INFORMATION PROVIDED

»»

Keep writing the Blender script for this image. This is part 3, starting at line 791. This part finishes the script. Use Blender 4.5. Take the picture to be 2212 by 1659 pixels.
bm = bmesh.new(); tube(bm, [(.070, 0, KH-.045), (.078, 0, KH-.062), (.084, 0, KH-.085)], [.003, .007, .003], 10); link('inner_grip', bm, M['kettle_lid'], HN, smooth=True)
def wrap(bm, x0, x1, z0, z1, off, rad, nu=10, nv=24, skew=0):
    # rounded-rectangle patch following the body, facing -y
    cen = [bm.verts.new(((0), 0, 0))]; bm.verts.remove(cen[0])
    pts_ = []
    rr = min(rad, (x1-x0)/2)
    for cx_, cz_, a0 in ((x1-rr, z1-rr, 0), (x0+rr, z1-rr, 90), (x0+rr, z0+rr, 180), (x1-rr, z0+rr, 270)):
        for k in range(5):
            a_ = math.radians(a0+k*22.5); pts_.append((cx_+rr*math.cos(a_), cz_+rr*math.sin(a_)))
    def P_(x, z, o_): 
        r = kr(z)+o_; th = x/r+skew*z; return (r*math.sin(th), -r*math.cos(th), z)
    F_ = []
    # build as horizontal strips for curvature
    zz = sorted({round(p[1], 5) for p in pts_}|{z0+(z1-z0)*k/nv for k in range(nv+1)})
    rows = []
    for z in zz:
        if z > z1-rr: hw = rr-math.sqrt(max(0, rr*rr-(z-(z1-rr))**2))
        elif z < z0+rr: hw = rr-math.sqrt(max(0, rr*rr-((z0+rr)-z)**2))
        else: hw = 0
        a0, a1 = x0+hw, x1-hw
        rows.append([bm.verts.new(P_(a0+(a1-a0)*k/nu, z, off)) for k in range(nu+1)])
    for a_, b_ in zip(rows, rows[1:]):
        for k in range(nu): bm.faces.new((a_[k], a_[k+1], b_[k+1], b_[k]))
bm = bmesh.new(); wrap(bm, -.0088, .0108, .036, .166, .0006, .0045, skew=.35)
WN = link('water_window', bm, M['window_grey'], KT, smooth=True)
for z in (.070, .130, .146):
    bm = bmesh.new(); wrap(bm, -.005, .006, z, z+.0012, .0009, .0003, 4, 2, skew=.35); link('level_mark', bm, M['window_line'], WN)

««

WHAT TO PRODUCE
Retype the material in full, character for character.

THE OUTPUT
Keep writing the Blender script for this image. This is part 3, starting at line 791. This part finishes the script. Use Blender 4.5. Take the picture to be 2212 by 1659 pixels.
bm = bmesh.new(); tube(bm, [(.070, 0, KH-.045), (.078, 0, KH-.062), (.084, 0, KH-.085)], [.003, .007, .003], 10); link('inner_grip', bm, M['kettle_lid'], HN, smooth=True)
def wrap(bm, x0, x1, z0, z1, off, rad, nu=10, nv=24, skew=0):
    # rounded-rectangle patch following the body, facing -y
    cen = [bm.verts.new(((0), 0, 0))]; bm.verts.remove(cen[0])
    pts_ = []
    rr = min(rad, (x1-x0)/2)
    for cx_, cz_, a0 in ((x1-rr, z1-rr, 0), (x0+rr, z1-rr, 90), (x0+rr, z0+rr, 180), (x1-rr, z0+rr, 270)):
        for k in range(5):
            a_ = math.radians(a0+k*22.5); pts_.append((cx_+rr*math.cos(a_), cz_+rr*math.sin(a_)))
    def P_(x, z, o_): 
        r = kr(z)+o_; th = x/r+skew*z; return (r*math.sin(th), -r*math.cos(th), z)
    F_ = []
    # build as horizontal strips for curvature
    zz = sorted({round(p[1], 5) for p in pts_}|{z0+(z1-z0)*k/nv for k in range(nv+1)})
    rows = []
    for z in zz:
        if z > z1-rr: hw = rr-math.sqrt(max(0, rr*rr-(z-(z1-rr))**2))
        elif z < z0+rr: hw = rr-math.sqrt(max(0, rr*rr-((z0+rr)-z)**2))
        else: hw = 0
        a0, a1 = x0+hw, x1-hw
        rows.append([bm.verts.new(P_(a0+(a1-a0)*k/nu, z, off)) for k in range(nu+1)])
    for a_, b_ in zip(rows, rows[1:]):
        for k in range(nu): bm.faces.new((a_[k], a_[k+1], b_[k+1], b_[k]))
bm = bmesh.new(); wrap(bm, -.0088, .0108, .036, .166, .0006, .0045, skew=.35)
WN = link('water_window', bm, M['window_grey'], KT, smooth=True)
for z in (.070, .130, .146):
    bm = bmesh.new(); wrap(bm, -.005, .006, z, z+.0012, .0009, .0003, 4, 2, skew=.35); link('level_mark', bm, M['window_line'], WN)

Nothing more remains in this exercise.